AIM
Which lines in the material below contain the word "deep"? Copy each of them.

[start DATA]

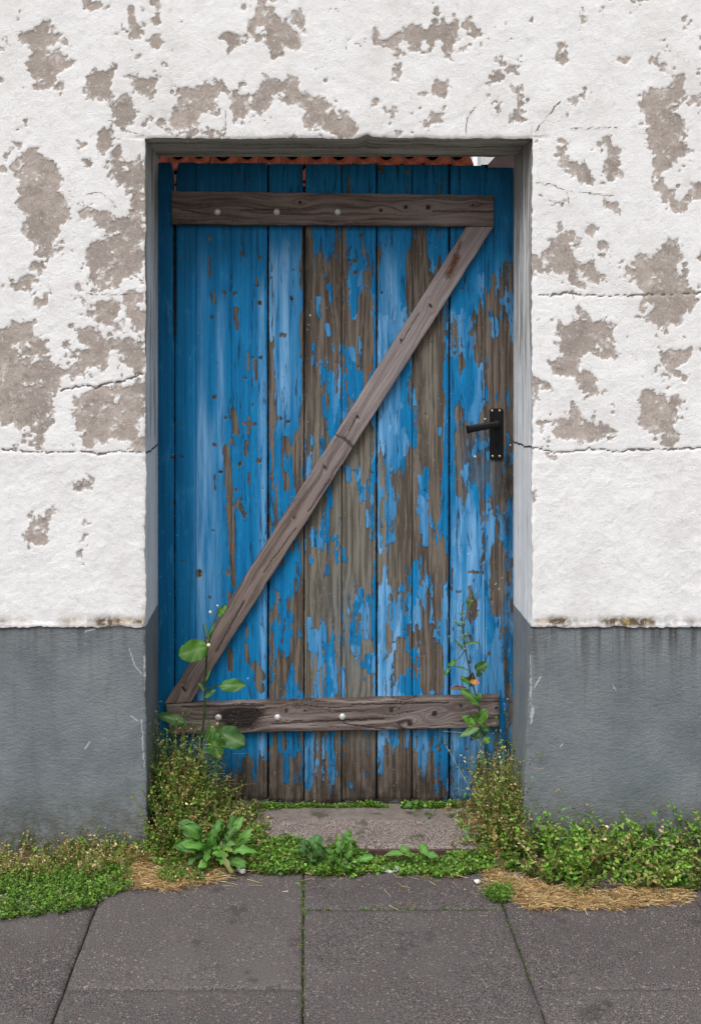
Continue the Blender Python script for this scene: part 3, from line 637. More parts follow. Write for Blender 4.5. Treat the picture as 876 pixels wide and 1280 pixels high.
# seams: (position, gap as function of py, tongue start py)
SEAMS = [
 (218.6, [(200, 9.5), (212, 6.0), (222, 3.0), (240, 2.4), (285, 3.4), (400, 3.2), (432, .7), (1003, .5)], 238),
 (245.0, [(200, .25), (1003, .35)], 200), (289.5, [(200, .25), (1003, .35)], 200), (335.3, [(200, 1.8), (1003, 1.5)], 200),
 (380.2, [(200, 3.4), (236, 2.8), (300, 2.4), (480, 1.6), (500, .9), (1003, 1.0)], 232), (427.0, [(200, .9), (900, 1.0), (1003, 1.4)], 200),
 (470.8, [(200, 1.3), (1003, 1.8)], 200), (515.4, [(200, 1.0), (900, .9), (1003, 1.8)], 200), (561.5, [(200, 1.4), (1003, 1.5)], 200), (606.2, [(200, .3), (1003, .4)], 200)]
EDG = [(192.0, [(200, 0), (1003, 0)], 0)] + SEAMS + [(645.5, [(200, 0), (1003, 0)], 0)]
door = thing('wooden_door', (0, .28, 0), 'old boarded door with flaking blue paint and a diagonal brace, set back in the white wall', 'door')
BOT = [1001, 1001, 1003, 1001, 1004, 1006, 1003, 1002, 1003, 1001, 1000, 996]
THK = .024
SEAMW = [1, 1, .12, .2, 1, .9, .35, 1, .35, 1, .25, 1]
for bi in range(len(EDG)-1):
    (xa, ga, ta), (xb, gb, tb) = EDG[bi], EDG[bi+1]
    ztop = 203.5 + .010*(xa-198) + (2.5 if xa > 580 else 0) + random.uniform(-.8, .8); zbot = BOT[bi]
    vs = np.linspace(ztop, zbot, 540); nu = max(12, int((xb-xa)/1.5)); us = np.linspace(0, 1, nu)
    e = np.minimum(us, 1-us)
    U, Vv = np.meshgrid(us, vs)
    xl = xa + lerp(vs, ga)/2*(1 if bi else 0); xr = xb - lerp(vs, gb)/2
    wob = (fbm(vs/22, vs*0 + bi, 3, 100+bi) - .5)*.8*(sstep(0, 2, lerp(vs, gb)))
    xl = xl + .25*(fbm(vs/15, vs*0, 3, 130+bi)-.5); xr = xr + wob*.4
    px = xl[:, None]*(1-U) + xr[:, None]*U; py = Vv + (fbm(U*(xb-xa)/6, U*0 + bi, 3, 140+bi) - .5)*7*(Vv > zbot-6)*sstep(zbot-6, zbot, Vv)
    cov = coverage(px, py); cov = np.where(px < 334, np.maximum(cov, np.where(py < 885, 8.4, 0)), cov)
    n = .50*uni(fbm(px/5.0 + bi*13, py/42, 5, 200+bi, .62)) + .27*uni(fbm(px/12 + bi*5, py/70, 3, 230+bi, .5)) + .23*uni(fbm(px/2.3, py/8, 3, 260+bi, .6))
    n = np.clip((n-.5)*1.4+.5, 0, 1)
    cv = cov/9.0; cv = np.where(px > 336, cv**1.35, cv); paint = (cv*1.16 - .06) - n
    # explicit bare places, then paint left on bare wood
    wn_ = (fbm(px/3, py/9, 3, 250+bi) - .5)
    for (a, b, c, d, w_) in BSTR:
        k = (px > min(a, c)-9) & (px < max(a, c)+9) & (py > min(b, d)-9) & (py < max(b, d)+9)
        if k.any(): paint[k] = np.minimum(paint[k], (seg_dist(px[k], py[k], a, b, c, d) - w_ + wn_[k]*3.0)/9)
    for (a, b, c, d, w_) in PSTR:
        k = (px > min(a, c)-9) & (px < max(a, c)+9) & (py > min(b, d)-9) & (py < max(b, d)+9)
        if k.any(): paint[k] = np.maximum(paint[k], (w_*1.0 - seg_dist(px[k], py[k], a, b, c, d) + wn_[k]*4.0)/9)
    dark = np.zeros(px.shape); fleck = np.zeros(px.shape)
    for (kk_, sx, sy, r) in SPOTS:
        cx, cy = zp(kk_, sx, sy)
        if xa-8 < cx < xb+8:
            d_ = np.hypot(px-cx, (py-cy)*1.15); paint = np.minimum(paint, np.where(d_ < r+8, (d_ - r*.62 + wn_*7.0)/9, 9)); dark = np.maximum(dark, np.clip(1.05 - np.hypot(px-cx-r*.2, py-cy-r*.1)/(r*.6 + .3), 0, 1))
    for (kk_, sx, sy, r) in FLECK:
        cx, cy = zp(kk_, sx, sy)
        if xa-8 < cx < xb+8: fleck = np.maximum(fleck, np.clip(1.1 - np.hypot(px-cx, py-cy)/(r*.8+.4), 0, 1))
    # grain with rings round knots
    warp = np.zeros(px.shape)
    for (kk_, sx, sy, r) in KNOTS:
        cx, cy = zp(kk_, sx, sy); warp += 5.0*np.tanh((px-cx)/3)*np.exp(-((px-cx)/9)**2 - ((py-cy)/22)**2)
    gr = fbm((px-warp)/2.4 + bi*7 + (fbm(px/30, py/160, 2, 300+bi)-.5)*6, py/95, 4, 310+bi, .6)
    grain = np.clip((gr-.5)*2.1+.5, 0, 1)
    greyw = sstep(372, 392, px)*(1-sstep(470, 520, px))*sstep(440, 620, py)*(1-sstep(900, 950, py)); greyw = np.maximum(greyw, .7*np.exp(-((px-537)/14)**2)*sstep(400, 440, py)*(1-sstep(560, 600, py)))
    greyw = np.clip(greyw + .35*(fbm(px/14, py/70, 3, 330)-.5) + .12, 0, 1)
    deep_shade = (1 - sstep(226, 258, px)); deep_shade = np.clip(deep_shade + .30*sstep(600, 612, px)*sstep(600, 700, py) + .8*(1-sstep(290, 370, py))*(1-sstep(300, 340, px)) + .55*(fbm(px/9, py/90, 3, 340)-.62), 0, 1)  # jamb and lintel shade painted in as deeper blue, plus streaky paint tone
    pale = np.exp(-((px-252)/5.5)**2)*(.35+.65*sstep(440, 520, py)) + .9*np.exp(-((px-276)/4.5)**2)*sstep(360, 400, py)*(1-sstep(560, 600, py)) + .9*np.exp(-((px-328)/4.5)**2)*sstep(340, 380, py)
    pale += ((px > 336) & (px < 362))*(1-sstep(470, 560, py))*.95*sstep(275, 300, py) + .45*((px > 471) & (px < 500)) + .7*((px > 565) & (px < 606))*sstep(620, 660, py)*(.4+fbm(px/8, py/30, 3, 345)) + .4*((px > 346) & (px < 378))*(1-sstep(480, 560, py))
    pale += .55*((px > 380))*sstep(300, 360, py)*(fbm(px/12, py/60, 3, 347) > .5)
    pale += np.exp(-((px-262)/14)**2)*.55*sstep(500, 560, py)*(1-sstep(760, 800, py))
    pale = np.clip(pale*(.55+.9*fbm(px/10, py/60, 3, 350)), 0, 1)*sstep(285, 330, py)
    crackle = np.clip(sstep(268, 292, px) + .15, 0, 1)
    rot = sstep(905, 1000, py)*(.3+1.0*fbm(px/12, py/25, 3, 360)) + .75*sstep(612, 640, px)*sstep(560, 600, py)*(1-sstep(600, 680, py)) + .25*sstep(600, 640, px)
    rot = np.clip(rot + .85*np.exp(-((px-383)/3.0)**2)*(1-sstep(430, 480, py))*sstep(285, 300, py) + .5*np.exp(-((px-562)/1.5)**2), 0, 1)
    if bi >= 9: rot = np.clip(rot + .9*np.exp(-((px-634)/3.5)**2)*sstep(560, 575, py)*(.4+fbm(py/20, px*0, 3, 365)), 0, 1)
    film = .9*np.clip(np.exp(-((px-600)/22)**2 - ((py-585)/45)**2)*fbm(px/8, py/8, 3, 370) + .5*np.exp(-((px-437)/26)**2-((py-790)/60)**2)*fbm(px/6, py/9, 3, 371), 0, 1)
    # dark open joint left of the brace foot / long crack
    eL = U*(xb-xa); eR = (1-U)*(xb-xa); edged = np.minimum(eL, eR); sL, sR = SEAMW[bi], SEAMW[bi+1]
    dark = np.maximum(dark, np.maximum(np.clip(.8 - eL/1.5, 0, 1)*sL, np.clip(.8 - eR/1.5, 0, 1)*sR)*(.6+.5*fbm(py/12, px*0, 2, 380)))
    if bi in (0, 1): dark = np.maximum(dark, np.clip(1 - np.abs(px-219.3)/(3.4*sstep(435, 400, py)+.2), 0, 1)*sstep(436, 410, py)*sstep(280, 290, py)*.95)
    bev = .0022*(sL*np.exp(-eL/1.3) + sR*np.exp(-eR/1.3))
    y = FY + bev + (1-sstep(-.02, .02, paint))*.0006 + (grain-.5)*.0009*(1-sstep(-.02, .02, paint)) + np.clip(dark, 0, 1)*.0022*(edged > 1.5)
    y = y + (0, 0, .0003, .0003, 0, .0012, .0002, 0, .0008, .0006, 0, 0)[bi] + .003*(U-.5)**2 + .004*sstep(zbot-7, zbot, py)
    X = dx(px); Z = dz(py)
    nV = px.shape[0]; I = np.arange(nV*nu).reshape(nV, nu)
    F = [np.stack([I[1:, :-1], I[1:, 1:], I[:-1, 1:], I[:-1, :-1]], -1).reshape(-1, 4)]
    V = np.stack([X, y, Z], -1).reshape(-1, 3)
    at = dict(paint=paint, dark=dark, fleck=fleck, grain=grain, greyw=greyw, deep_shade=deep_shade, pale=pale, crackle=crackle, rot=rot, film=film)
    at = {k: a.reshape(-1) for k, a in at.items()}
    # sides and back: ring of border vertices pushed back
    ring = np.concatenate([I[0, :], I[1:, -1], I[-1, :-1][::-1], I[1:-1, 0][::-1]])
    Vb = V[ring].copy(); Vb[:, 1] = FY + THK
    b0 = len(V); V = np.concatenate([V, Vb]); nr = len(ring)
    for k in at: at[k] = np.concatenate([at[k], at[k][ring]])
    at['dark'][b0:] = np.maximum(at['dark'][b0:], .35)
    j = np.arange(nr); jn = (j+1) % nr
    F.append(np.stack([ring[j], ring[jn], b0+jn, b0+j], -1))
    bc = len(V); V = np.concatenate([V, [[X.mean(), FY+THK, Z.mean()]]])
    for k in at: at[k] = np.concatenate([at[k], [0.0]])
    F.append(np.stack([b0+j, b0+jn, np.full(nr, bc)], -1))
    # tongue that closes the joint on the right
    if bi < len(EDG)-2:
        t0 = dz(tb + (0 if tb > 200 else 5)); t1 = dz(zbot-2); xt = dx(xb)
        tv = [(xt-.010, FY+.010, t1), (xt+.010, FY+.010, t1), (xt+.010, FY+.018, t1), (xt-.010, FY+.018, t1), (xt-.010, FY+.010, t0), (xt+.010, FY+.010, t0), (xt+.010, FY+.018, t0), (xt-.010, FY+.018, t0)]
        # the strip sits inside both boards' thickness
        n0 = len(V); V = np.concatenate([V, tv])
        for k in at: at[k] = np.concatenate([at[k], np.full(8, 1.0 if k in ('dark', 'rot') else 0.0)])
        F.append(np.array([(3,2,1,0),(4,5,6,7),(0,1,5,4),(1,2,6,5),(2,3,7,6),(3,0,4,7)]) + n0)
    part('board', np_mesh('board', V, [F[0], F[1]] + [f for f in F[2:]], at, M['door']), door)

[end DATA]

COMPLETE OUTPUT
    deep_shade = (1 - sstep(226, 258, px)); deep_shade = np.clip(deep_shade + .30*sstep(600, 612, px)*sstep(600, 700, py) + .8*(1-sstep(290, 370, py))*(1-sstep(300, 340, px)) + .55*(fbm(px/9, py/90, 3, 340)-.62), 0, 1)  # jamb and lintel shade painted in as deeper blue, plus streaky paint tone
    at = dict(paint=paint, dark=dark, fleck=fleck, grain=grain, greyw=greyw, deep_shade=deep_shade, pale=pale, crackle=crackle, rot=rot, film=film)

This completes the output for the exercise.